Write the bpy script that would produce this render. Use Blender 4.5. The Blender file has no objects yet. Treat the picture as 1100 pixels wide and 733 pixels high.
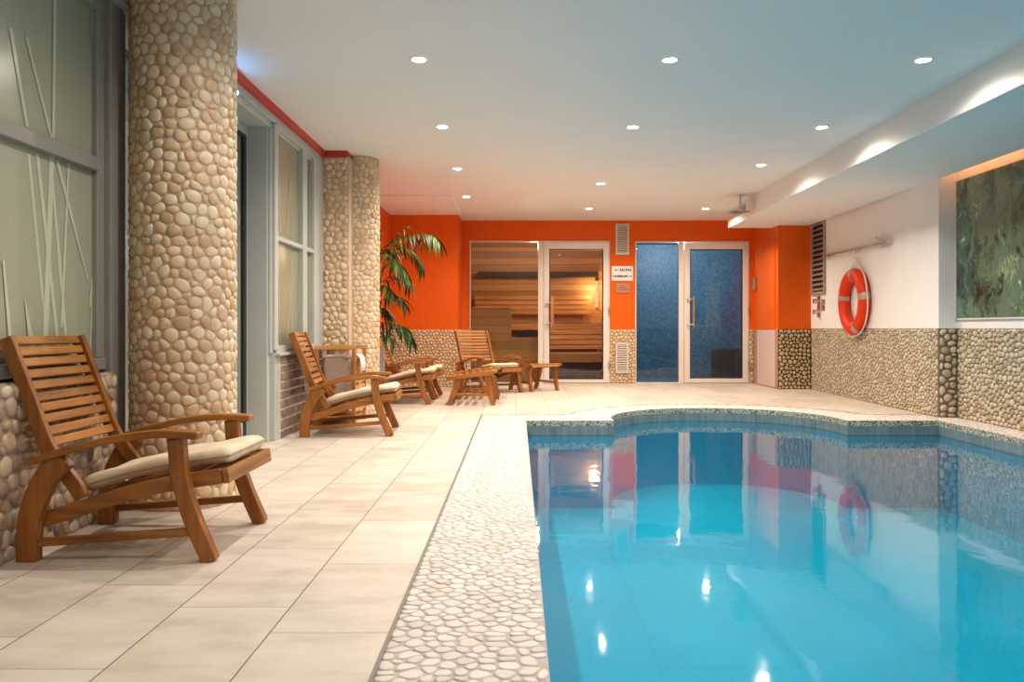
import bpy, bmesh, math, random
from mathutils import Vector, Matrix
from mathutils.geometry import tessellate_polygon

PI = math.pi
R = math.radians
scene = bpy.context.scene
COL = scene.collection
CAMZ = 0.76
CEIL = 2.254
LS = 1.0          # master lamp strength

# ------------------------------------------------------------------ node helpers
class NT:
    def __init__(s, name):
        s.m = bpy.data.materials.new(name)
        s.m.use_nodes = True
        s.t = s.m.node_tree
        s.t.nodes.clear()
        s.out = s.t.nodes.new('ShaderNodeOutputMaterial')
    def n(s, typ, props=None, **ins):
        nd = s.t.nodes.new(typ)
        for k, v in (props or {}).items():
            setattr(nd, k, v)
        for k, v in ins.items():
            key = int(k[1:]) if k[0] == '_' and k[1:].isdigit() else k.replace('_', ' ')
            s.set(nd.inputs[key], v)
        return nd
    def set(s, sock, v):
        if isinstance(v, bpy.types.NodeSocket):
            s.t.links.new(v, sock)
        elif isinstance(v, bpy.types.Node):
            s.t.links.new(v.outputs[0], sock)
        else:
            if isinstance(v, (tuple, list)) and sock.type == 'RGBA' and len(v) == 3:
                v = (*v, 1)
            sock.default_value = v
    def math(s, op, a, b=0.0, c=None):
        nd = s.t.nodes.new('ShaderNodeMath'); nd.operation = op
        s.set(nd.inputs[0], a); s.set(nd.inputs[1], b)
        if c is not None: s.set(nd.inputs[2], c)
        return nd.outputs[0]
    def mix(s, f, a, b, blend='MIX'):
        nd = s.t.nodes.new('ShaderNodeMix'); nd.data_type = 'RGBA'; nd.blend_type = blend
        s.set(nd.inputs[0], f); s.set(nd.inputs[6], a); s.set(nd.inputs[7], b)
        return nd.outputs[2]
    def ramp(s, f, stops):
        nd = s.t.nodes.new('ShaderNodeValToRGB')
        el = nd.color_ramp.elements
        while len(el) < len(stops): el.new(0.5)
        for e, (p, c) in zip(el, stops):
            e.position = p; e.color = (*c, 1) if len(c) == 3 else c
        s.set(nd.inputs[0], f)
        return nd.outputs[0]
    def coord(s, which='Object'):
        return s.n('ShaderNodeTexCoord').outputs[which]
    def sep(s, v):
        nd = s.n('ShaderNodeSeparateXYZ', None, _0=v)
        return nd.outputs
    def noise(s, vec, scale, detail=3.0, rough=0.5, out='Fac'):
        nd = s.n('ShaderNodeTexNoise', None, Vector=vec, Scale=scale, Detail=detail, Roughness=rough)
        return nd.outputs[out]
    def bump(s, h, strength=0.3, dist=0.01):
        return s.n('ShaderNodeBump', None, Height=h, Strength=strength, Distance=dist).outputs[0]
    def done(s, **kw):
        p = s.n('ShaderNodeBsdfPrincipled', None)
        for k, v in kw.items():
            s.set(p.inputs[k.replace('_', ' ')], v)
        s.t.links.new(p.outputs[0], s.out.inputs[0])
        return s.m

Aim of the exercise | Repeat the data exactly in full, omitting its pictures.

Response |
Write the bpy script that would produce this render. Use Blender 4.5. The Blender file has no objects yet. Treat the picture as 1100 pixels wide and 733 pixels high.
import bpy, bmesh, math, random
from mathutils import Vector, Matrix
from mathutils.geometry import tessellate_polygon

PI = math.pi
R = math.radians
scene = bpy.context.scene
COL = scene.collection
CAMZ = 0.76
CEIL = 2.254
LS = 1.0          # master lamp strength

# ------------------------------------------------------------------ node helpers
class NT:
    def __init__(s, name):
        s.m = bpy.data.materials.new(name)
        s.m.use_nodes = True
        s.t = s.m.node_tree
        s.t.nodes.clear()
        s.out = s.t.nodes.new('ShaderNodeOutputMaterial')
    def n(s, typ, props=None, **ins):
        nd = s.t.nodes.new(typ)
        for k, v in (props or {}).items():
            setattr(nd, k, v)
        for k, v in ins.items():
            key = int(k[1:]) if k[0] == '_' and k[1:].isdigit() else k.replace('_', ' ')
            s.set(nd.inputs[key], v)
        return nd
    def set(s, sock, v):
        if isinstance(v, bpy.types.NodeSocket):
            s.t.links.new(v, sock)
        elif isinstance(v, bpy.types.Node):
            s.t.links.new(v.outputs[0], sock)
        else:
            if isinstance(v, (tuple, list)) and sock.type == 'RGBA' and len(v) == 3:
                v = (*v, 1)
            sock.default_value = v
    def math(s, op, a, b=0.0, c=None):
        nd = s.t.nodes.new('ShaderNodeMath'); nd.operation = op
        s.set(nd.inputs[0], a); s.set(nd.inputs[1], b)
        if c is not None: s.set(nd.inputs[2], c)
        return nd.outputs[0]
    def mix(s, f, a, b, blend='MIX'):
        nd = s.t.nodes.new('ShaderNodeMix'); nd.data_type = 'RGBA'; nd.blend_type = blend
        s.set(nd.inputs[0], f); s.set(nd.inputs[6], a); s.set(nd.inputs[7], b)
        return nd.outputs[2]
    def ramp(s, f, stops):
        nd = s.t.nodes.new('ShaderNodeValToRGB')
        el = nd.color_ramp.elements
        while len(el) < len(stops): el.new(0.5)
        for e, (p, c) in zip(el, stops):
            e.position = p; e.color = (*c, 1) if len(c) == 3 else c
        s.set(nd.inputs[0], f)
        return nd.outputs[0]
    def coord(s, which='Object'):
        return s.n('ShaderNodeTexCoord').outputs[which]
    def sep(s, v):
        nd = s.n('ShaderNodeSeparateXYZ', None, _0=v)
        return nd.outputs
    def noise(s, vec, scale, detail=3.0, rough=0.5, out='Fac'):
        nd = s.n('ShaderNodeTexNoise', None, Vector=vec, Scale=scale, Detail=detail, Roughness=rough)
        return nd.outputs[out]
    def bump(s, h, strength=0.3, dist=0.01):
        return s.n('ShaderNodeBump', None, Height=h, Strength=strength, Distance=dist).outputs[0]
    def done(s, **kw):
        p = s.n('ShaderNodeBsdfPrincipled', None)
        for k, v in kw.items():
            s.set(p.inputs[k.replace('_', ' ')], v)
        s.t.links.new(p.outputs[0], s.out.inputs[0])
        return s.m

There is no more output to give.